# TASK OBJECTIVE
Pictures excluded, return the lines below from the first through the line holding "b.build('lever_knob', 'black', o)".

# INFORMATION SUPPLIED
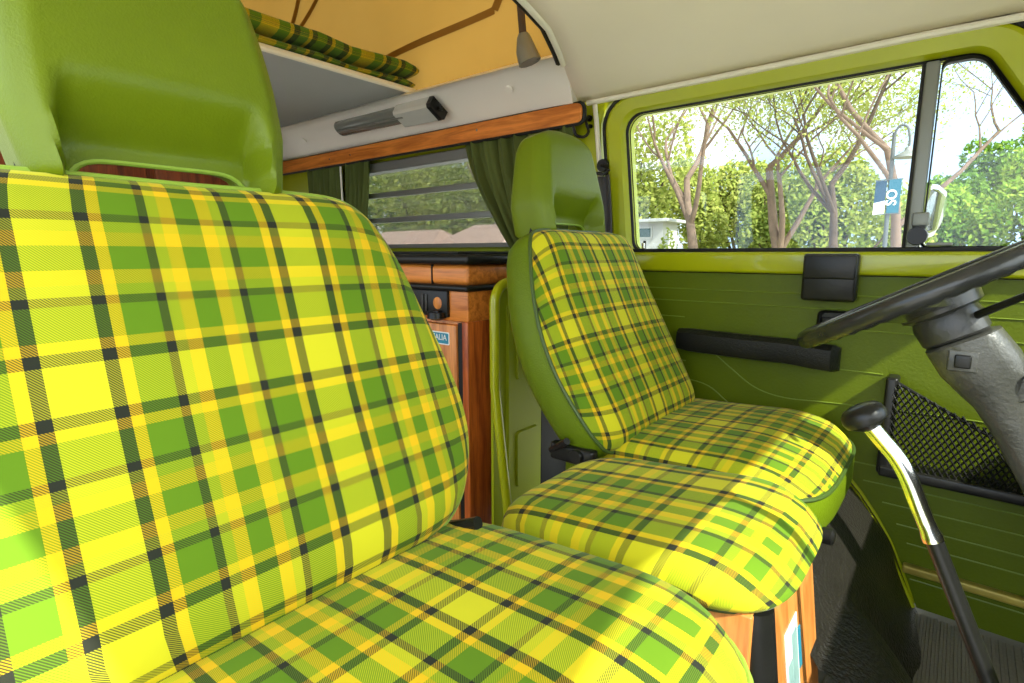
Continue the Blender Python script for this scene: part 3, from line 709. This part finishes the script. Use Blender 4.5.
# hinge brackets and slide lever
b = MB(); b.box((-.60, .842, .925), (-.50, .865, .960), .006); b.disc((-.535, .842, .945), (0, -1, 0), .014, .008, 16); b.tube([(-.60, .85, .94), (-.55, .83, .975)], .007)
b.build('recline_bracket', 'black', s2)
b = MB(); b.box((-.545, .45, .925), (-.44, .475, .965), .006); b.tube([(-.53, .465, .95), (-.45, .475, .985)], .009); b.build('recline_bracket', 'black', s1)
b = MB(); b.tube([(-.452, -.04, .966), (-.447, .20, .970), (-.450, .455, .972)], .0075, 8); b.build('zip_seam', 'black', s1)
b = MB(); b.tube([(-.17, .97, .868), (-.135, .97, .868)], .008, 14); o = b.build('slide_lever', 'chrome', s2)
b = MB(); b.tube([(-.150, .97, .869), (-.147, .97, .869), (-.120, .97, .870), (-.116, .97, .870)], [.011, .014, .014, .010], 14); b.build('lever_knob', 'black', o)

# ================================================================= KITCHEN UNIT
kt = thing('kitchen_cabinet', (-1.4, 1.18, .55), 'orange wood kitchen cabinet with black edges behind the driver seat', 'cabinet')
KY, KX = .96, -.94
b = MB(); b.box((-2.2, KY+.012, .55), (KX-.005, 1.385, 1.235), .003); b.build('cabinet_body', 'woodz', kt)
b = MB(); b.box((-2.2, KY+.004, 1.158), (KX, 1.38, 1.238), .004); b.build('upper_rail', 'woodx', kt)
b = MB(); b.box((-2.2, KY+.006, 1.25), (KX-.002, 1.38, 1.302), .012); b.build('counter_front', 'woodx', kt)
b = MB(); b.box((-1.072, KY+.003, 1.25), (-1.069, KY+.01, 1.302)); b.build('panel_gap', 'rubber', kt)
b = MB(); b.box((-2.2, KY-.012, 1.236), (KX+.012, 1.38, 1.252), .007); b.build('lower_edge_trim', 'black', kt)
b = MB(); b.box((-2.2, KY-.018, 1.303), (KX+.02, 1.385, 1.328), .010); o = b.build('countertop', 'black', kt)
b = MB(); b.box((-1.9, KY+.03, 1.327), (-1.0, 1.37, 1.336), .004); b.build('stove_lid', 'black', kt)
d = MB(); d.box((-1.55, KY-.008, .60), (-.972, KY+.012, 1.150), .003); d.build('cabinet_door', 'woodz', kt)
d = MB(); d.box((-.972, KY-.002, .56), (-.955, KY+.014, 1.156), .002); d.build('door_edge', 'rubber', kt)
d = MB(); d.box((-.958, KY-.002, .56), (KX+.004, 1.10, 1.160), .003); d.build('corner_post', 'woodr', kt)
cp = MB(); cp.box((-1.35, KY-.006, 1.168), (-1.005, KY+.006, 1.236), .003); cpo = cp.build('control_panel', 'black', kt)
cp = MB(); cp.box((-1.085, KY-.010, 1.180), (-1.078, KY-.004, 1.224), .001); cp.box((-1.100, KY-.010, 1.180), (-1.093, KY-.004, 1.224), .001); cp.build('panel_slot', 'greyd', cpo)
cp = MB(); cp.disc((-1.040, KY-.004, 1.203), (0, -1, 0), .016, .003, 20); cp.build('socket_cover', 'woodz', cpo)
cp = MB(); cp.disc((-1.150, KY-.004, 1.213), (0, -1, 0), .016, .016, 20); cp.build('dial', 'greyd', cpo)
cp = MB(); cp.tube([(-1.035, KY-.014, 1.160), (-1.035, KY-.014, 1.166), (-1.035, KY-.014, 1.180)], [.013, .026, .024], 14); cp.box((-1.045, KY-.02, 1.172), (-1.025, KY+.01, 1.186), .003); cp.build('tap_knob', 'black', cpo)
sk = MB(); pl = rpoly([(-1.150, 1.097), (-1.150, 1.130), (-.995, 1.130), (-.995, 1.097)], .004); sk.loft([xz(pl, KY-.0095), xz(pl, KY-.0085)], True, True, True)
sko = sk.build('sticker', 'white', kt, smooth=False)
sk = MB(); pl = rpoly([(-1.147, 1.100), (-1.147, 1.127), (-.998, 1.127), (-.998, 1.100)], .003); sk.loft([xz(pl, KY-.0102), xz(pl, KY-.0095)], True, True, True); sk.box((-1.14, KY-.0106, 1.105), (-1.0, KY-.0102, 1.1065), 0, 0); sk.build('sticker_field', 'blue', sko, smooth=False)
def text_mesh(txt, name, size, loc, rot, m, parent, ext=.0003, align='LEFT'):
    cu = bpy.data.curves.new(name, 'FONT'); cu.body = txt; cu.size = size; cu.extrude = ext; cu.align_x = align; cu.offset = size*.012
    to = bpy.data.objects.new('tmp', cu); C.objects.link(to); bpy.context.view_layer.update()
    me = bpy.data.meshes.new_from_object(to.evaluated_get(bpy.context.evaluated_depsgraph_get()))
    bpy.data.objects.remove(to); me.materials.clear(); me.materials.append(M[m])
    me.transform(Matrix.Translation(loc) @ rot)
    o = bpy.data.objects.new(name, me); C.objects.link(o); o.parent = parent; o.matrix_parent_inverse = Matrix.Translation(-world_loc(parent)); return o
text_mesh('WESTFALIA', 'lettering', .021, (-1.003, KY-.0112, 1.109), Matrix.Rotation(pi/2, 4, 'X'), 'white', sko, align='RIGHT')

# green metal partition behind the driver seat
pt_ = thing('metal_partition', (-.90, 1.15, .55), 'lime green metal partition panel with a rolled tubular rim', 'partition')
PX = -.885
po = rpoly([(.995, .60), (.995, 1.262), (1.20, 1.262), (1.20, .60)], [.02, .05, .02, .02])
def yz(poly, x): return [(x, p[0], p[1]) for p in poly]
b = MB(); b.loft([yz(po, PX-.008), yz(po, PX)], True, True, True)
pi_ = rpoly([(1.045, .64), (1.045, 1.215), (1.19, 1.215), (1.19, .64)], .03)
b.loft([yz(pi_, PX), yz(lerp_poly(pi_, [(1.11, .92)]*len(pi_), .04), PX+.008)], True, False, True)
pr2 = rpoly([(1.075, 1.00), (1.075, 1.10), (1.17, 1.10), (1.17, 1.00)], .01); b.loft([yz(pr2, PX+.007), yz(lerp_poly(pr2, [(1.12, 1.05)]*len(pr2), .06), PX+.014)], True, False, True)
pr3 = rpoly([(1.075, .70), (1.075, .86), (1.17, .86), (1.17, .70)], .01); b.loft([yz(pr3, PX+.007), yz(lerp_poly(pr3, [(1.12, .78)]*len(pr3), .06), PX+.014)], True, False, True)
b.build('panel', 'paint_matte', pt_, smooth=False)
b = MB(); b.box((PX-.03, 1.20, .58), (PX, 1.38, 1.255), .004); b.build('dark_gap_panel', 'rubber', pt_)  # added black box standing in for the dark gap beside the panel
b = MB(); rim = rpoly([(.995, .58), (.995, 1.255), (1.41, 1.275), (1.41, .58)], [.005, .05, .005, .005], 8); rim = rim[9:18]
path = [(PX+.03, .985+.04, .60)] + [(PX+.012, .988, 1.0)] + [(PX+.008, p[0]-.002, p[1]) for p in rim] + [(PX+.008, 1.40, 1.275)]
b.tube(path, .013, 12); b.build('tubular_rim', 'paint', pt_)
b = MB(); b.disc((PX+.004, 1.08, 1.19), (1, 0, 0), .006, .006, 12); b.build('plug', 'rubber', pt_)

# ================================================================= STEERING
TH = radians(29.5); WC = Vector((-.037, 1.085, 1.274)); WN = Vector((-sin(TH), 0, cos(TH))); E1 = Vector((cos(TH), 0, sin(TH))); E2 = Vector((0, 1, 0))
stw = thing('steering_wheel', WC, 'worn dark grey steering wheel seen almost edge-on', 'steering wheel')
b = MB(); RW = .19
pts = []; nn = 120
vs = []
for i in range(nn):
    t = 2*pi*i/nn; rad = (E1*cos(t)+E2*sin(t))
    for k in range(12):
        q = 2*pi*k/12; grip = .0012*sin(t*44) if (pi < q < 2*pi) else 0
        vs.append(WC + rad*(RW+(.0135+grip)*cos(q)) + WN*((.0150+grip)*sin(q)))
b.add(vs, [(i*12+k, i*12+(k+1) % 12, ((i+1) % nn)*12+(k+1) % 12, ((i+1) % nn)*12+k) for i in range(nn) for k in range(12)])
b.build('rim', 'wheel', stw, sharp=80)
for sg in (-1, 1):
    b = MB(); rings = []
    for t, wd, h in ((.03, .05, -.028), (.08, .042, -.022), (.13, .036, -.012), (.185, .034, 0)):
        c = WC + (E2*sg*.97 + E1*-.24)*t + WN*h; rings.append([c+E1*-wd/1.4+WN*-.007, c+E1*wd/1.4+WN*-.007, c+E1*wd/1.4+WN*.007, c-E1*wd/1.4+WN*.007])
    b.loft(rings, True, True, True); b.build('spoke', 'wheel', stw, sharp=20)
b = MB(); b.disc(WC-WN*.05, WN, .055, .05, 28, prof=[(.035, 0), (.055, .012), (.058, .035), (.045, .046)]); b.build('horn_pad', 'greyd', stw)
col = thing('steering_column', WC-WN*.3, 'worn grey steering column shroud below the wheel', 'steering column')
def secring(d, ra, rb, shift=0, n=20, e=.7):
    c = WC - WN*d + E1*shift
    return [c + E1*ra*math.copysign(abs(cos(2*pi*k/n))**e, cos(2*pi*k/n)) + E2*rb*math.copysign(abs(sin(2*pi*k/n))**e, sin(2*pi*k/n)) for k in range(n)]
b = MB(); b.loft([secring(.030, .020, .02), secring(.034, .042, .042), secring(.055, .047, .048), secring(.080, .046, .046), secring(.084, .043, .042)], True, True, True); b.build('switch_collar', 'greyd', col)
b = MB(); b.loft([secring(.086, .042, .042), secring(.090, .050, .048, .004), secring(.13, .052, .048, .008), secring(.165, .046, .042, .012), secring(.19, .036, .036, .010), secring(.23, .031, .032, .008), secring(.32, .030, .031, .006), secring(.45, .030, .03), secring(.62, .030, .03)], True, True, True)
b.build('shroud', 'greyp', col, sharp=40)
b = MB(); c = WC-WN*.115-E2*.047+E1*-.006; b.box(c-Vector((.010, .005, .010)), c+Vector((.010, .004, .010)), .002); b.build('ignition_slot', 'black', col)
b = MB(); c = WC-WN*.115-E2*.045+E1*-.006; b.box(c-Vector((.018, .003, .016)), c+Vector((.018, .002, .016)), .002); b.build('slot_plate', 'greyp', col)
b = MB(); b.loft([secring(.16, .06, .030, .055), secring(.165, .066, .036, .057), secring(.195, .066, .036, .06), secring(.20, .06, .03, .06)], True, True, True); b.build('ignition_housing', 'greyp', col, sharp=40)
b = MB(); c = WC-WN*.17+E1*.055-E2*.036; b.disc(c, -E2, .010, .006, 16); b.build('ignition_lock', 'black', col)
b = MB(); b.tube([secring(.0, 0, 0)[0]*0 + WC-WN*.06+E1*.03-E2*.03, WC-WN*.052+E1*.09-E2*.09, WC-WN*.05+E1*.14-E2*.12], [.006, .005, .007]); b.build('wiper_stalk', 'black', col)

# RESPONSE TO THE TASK
Continue the Blender Python script for this scene: part 3, from line 709. This part finishes the script. Use Blender 4.5.
# hinge brackets and slide lever
b = MB(); b.box((-.60, .842, .925), (-.50, .865, .960), .006); b.disc((-.535, .842, .945), (0, -1, 0), .014, .008, 16); b.tube([(-.60, .85, .94), (-.55, .83, .975)], .007)
b.build('recline_bracket', 'black', s2)
b = MB(); b.box((-.545, .45, .925), (-.44, .475, .965), .006); b.tube([(-.53, .465, .95), (-.45, .475, .985)], .009); b.build('recline_bracket', 'black', s1)
b = MB(); b.tube([(-.452, -.04, .966), (-.447, .20, .970), (-.450, .455, .972)], .0075, 8); b.build('zip_seam', 'black', s1)
b = MB(); b.tube([(-.17, .97, .868), (-.135, .97, .868)], .008, 14); o = b.build('slide_lever', 'chrome', s2)
b = MB(); b.tube([(-.150, .97, .869), (-.147, .97, .869), (-.120, .97, .870), (-.116, .97, .870)], [.011, .014, .014, .010], 14); b.build('lever_knob', 'black', o)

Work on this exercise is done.